Classical and quantum spinor cosmology with signature change

TL;DR

This paper explores classical and quantum cosmology involving Dirac spinor fields, focusing on signature change phenomena and deriving wavefunctions of the universe, revealing conditions for signature transitions and energy quantization.

Contribution

It provides a comprehensive analysis of Einstein-Dirac systems with signature change, including exact solutions and quantum wavefunctions for free and self-interacting spinor fields.

Findings

Signature transitions occur for negative cosmological constant with self-interacting fields.

Signature changing solutions are absent for free massless spinor fields.

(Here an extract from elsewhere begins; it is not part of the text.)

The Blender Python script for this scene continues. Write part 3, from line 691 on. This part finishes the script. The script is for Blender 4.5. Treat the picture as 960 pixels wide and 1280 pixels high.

Quantum wavefunctions suggest a quantization rule for the universe's energy.

Abstract

We study the classical and quantum cosmology of a universe in which the matter source is a massive Dirac spinor field and consider cases where such fields are either free or self-interacting. We focus attention on the spatially flat Robertson-Walker cosmology and classify the solutions of the Einstein-Dirac system in the case of zero, negative and positive cosmological constant $\Lambda$. For $\Lambda<0$, these solutions exhibit signature transitions from a Euclidean to a Lorentzian domain. In the case of massless spinor fields it is found that signature changing solutions do not exist when the field is free while in the case of a self-interacting spinor field such solutions may exist. The resulting quantum cosmology and the corresponding Wheeler-DeWitt equation are also studied for both free and self interacting spinor fields and closed form expressions for the wavefunction of the universe are presented. These solutions suggest a quantization rule for the energy.